Elbette kadınlık halleri, kadın duyarlılığı şiirlerde yoğun biçimde kendini gösteriyor. Bu anlamda oldukça başarılı kullanımlar var kitap boyu. ‘Mastürbasyon’ şiirinde ‘ellerinden erkekler yap’ deniyor örneğin. Fakat ‘erkekler’ sanırım biraz fazla tekrarlanıyor. Açıkçası feminist bakış erkekleri çoktan bir köşeye koydu kadın varlığını / sorunlarını çözümlemek açısından. Toplumların ‘aşağılık’ erkeklikten pratikte hâlâ kurtulamadığı doğru ama estetik söylem açısından aranılması gereken başka bir şey olmalı sanki. Rahim, yumurta, döl ve kan artık kadını minimalize eden şeyler gibi duruyor; kadın çok daha fazlası, çok çok daha ötesi… Ayrıca gerek kitabın başındaki kılavuz yazıda gerek ‘Regl’ isimli şiirde geçen ‘kalem’ meselesi de bana başka bir şey anımsattı. Sandra M. Gilbert ve Susan Gubar’ın çalışmalarındaki ‘kalem kadının penisidir’ meselesi… ‘Erkekten şaire kalem olur’ dizesi, bu noktada bir anlayışın ürünü olabilir mi sorusu geliyor akla.

İlk birkaç okumada kitapta öncelikli olarak eğilmek gerektiğini düşündüğüm bu konular dışında, Yeniay’ın daha kuvvetli bir şiire geçiş yaptığını, daha doğrusu yöneldiğini söyleyebilirim.
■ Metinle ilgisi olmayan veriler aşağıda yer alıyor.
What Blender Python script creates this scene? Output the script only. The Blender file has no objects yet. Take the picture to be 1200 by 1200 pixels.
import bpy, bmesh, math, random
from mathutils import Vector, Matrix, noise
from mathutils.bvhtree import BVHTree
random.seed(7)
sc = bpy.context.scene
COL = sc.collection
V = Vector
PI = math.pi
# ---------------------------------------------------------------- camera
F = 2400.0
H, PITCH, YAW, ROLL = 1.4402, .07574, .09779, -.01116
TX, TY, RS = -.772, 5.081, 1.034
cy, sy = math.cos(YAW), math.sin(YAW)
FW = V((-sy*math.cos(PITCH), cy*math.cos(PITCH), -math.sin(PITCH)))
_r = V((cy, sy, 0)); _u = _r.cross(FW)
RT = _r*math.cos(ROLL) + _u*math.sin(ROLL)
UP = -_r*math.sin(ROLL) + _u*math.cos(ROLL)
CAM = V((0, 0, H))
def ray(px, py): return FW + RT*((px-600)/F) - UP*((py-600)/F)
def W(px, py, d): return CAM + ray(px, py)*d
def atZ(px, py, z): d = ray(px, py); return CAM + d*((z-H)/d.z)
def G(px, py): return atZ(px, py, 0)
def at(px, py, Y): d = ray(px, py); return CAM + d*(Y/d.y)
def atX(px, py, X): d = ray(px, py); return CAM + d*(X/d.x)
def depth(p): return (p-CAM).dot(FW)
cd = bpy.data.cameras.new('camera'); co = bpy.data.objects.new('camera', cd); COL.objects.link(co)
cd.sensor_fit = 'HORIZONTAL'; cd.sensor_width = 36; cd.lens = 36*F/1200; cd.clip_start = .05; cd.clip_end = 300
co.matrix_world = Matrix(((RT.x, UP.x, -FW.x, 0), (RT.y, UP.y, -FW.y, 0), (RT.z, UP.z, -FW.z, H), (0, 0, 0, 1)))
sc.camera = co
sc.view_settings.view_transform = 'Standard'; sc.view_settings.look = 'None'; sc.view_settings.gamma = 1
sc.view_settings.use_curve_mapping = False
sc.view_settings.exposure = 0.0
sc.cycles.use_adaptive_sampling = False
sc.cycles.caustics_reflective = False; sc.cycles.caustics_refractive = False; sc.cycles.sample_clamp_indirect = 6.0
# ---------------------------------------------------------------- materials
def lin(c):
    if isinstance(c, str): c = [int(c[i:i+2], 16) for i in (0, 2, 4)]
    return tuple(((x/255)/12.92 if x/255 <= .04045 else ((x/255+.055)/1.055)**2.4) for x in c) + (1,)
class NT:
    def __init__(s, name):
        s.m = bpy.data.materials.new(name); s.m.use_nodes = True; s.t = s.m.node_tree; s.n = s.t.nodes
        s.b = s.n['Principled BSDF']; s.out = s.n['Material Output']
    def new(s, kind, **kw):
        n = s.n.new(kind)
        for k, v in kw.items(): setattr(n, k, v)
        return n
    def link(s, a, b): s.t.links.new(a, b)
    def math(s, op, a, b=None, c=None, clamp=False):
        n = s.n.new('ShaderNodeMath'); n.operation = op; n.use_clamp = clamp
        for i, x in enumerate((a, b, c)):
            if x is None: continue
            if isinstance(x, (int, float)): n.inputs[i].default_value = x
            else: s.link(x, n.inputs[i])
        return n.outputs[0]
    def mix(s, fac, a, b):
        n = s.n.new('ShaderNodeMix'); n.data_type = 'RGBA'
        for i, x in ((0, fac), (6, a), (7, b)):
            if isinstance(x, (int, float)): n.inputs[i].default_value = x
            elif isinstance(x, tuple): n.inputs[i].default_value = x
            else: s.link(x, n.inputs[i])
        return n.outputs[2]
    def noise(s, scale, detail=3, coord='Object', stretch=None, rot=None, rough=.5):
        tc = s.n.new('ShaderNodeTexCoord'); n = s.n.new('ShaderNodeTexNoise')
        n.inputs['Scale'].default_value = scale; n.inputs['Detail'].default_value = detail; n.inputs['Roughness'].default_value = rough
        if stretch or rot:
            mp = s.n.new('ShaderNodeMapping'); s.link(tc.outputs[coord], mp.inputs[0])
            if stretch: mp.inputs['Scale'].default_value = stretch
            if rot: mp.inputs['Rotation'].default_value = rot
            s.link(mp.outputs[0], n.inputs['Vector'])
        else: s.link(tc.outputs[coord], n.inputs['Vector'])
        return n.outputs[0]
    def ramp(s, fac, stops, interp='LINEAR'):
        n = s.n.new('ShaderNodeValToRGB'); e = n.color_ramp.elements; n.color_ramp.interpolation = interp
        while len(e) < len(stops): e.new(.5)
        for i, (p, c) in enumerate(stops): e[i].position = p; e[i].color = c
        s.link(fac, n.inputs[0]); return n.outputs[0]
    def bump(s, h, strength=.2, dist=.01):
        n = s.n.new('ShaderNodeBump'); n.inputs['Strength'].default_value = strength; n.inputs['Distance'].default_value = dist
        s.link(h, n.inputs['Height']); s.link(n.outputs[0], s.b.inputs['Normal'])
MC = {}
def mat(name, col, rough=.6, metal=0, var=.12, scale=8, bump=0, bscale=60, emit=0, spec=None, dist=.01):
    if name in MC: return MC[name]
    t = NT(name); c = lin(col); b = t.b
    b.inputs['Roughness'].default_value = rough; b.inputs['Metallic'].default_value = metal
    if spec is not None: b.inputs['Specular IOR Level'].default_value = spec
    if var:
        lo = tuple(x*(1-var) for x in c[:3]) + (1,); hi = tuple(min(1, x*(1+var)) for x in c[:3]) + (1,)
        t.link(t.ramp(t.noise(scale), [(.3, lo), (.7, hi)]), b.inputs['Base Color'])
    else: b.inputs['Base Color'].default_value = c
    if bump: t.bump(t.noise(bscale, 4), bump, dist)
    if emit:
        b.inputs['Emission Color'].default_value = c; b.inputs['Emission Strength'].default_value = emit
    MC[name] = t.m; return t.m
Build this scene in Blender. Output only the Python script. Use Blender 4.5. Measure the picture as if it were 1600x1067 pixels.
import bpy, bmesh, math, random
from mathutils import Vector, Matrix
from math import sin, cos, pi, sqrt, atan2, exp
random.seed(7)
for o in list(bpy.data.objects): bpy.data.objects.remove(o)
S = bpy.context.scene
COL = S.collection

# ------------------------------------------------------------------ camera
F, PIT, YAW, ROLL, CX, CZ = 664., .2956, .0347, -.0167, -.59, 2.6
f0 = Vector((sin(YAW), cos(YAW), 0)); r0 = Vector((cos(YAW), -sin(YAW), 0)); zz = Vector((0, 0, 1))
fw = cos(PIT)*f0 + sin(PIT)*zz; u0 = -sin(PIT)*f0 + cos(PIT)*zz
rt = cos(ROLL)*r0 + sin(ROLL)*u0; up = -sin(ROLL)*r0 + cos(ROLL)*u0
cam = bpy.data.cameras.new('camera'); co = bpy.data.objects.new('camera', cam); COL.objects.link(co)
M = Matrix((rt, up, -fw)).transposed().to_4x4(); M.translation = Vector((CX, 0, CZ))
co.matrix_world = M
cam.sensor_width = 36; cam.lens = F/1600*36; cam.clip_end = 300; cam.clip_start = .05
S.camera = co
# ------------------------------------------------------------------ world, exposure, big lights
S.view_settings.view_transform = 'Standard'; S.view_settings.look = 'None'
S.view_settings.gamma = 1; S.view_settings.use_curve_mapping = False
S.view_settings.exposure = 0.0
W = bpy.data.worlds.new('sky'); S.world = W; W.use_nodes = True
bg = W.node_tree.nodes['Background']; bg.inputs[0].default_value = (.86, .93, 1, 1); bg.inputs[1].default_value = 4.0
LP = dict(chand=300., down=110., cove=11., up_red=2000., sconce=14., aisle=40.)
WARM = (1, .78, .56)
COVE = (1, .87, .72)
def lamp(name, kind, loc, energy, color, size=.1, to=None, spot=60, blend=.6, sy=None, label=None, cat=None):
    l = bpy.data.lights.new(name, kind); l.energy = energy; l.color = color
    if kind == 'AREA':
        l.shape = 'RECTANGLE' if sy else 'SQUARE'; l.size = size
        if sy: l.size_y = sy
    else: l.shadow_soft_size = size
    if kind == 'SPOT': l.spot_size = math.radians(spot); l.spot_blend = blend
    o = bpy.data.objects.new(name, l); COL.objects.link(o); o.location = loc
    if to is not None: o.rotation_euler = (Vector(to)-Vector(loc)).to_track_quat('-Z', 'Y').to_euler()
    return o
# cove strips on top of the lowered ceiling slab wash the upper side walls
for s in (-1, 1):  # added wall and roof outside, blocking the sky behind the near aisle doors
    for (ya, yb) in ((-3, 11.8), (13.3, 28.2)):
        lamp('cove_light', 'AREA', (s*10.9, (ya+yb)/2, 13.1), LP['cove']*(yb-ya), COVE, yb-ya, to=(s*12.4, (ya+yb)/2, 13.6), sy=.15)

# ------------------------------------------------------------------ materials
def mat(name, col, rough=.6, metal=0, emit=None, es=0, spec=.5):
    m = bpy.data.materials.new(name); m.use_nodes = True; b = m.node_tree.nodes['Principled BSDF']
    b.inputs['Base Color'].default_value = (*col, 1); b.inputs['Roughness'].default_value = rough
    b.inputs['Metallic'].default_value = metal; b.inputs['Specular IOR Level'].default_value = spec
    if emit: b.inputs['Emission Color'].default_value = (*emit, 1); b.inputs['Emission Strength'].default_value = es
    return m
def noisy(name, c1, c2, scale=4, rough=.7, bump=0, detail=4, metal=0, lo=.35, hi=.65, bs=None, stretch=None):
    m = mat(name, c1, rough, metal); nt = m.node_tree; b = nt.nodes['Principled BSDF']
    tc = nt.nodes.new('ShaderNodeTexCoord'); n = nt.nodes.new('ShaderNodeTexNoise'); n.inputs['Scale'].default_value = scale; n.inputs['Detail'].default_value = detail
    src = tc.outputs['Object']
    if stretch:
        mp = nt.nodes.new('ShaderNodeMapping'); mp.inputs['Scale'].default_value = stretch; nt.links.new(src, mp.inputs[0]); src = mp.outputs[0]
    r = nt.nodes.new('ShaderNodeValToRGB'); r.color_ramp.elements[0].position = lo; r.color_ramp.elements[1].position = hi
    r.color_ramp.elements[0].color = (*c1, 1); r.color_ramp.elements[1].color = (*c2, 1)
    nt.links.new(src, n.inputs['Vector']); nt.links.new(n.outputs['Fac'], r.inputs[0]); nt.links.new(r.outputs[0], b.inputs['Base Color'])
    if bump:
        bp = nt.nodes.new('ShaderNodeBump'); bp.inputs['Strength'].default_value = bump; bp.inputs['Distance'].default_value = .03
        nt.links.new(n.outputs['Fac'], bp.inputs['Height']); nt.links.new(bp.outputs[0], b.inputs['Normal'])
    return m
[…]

Yeniay birçok kaynaktan besleniyor; kültürel, toplumsal ve elbette bir kaynaşım noktası olarak akademik kaynaklar bunlar. Çok kaynaklı bir şiirin elbette daha soyut bir hal kazanması ve tezat durum ve kavramları ortaklaştırması anlaşılmayacak bir şey değil. Fakat bunun şair kadar okur tarafından da anlaşılması gerekiyor sanırım.

Çünkü ne de olsa: ‘ay, yeni bir gündüz kurar gibi / büyümekte’.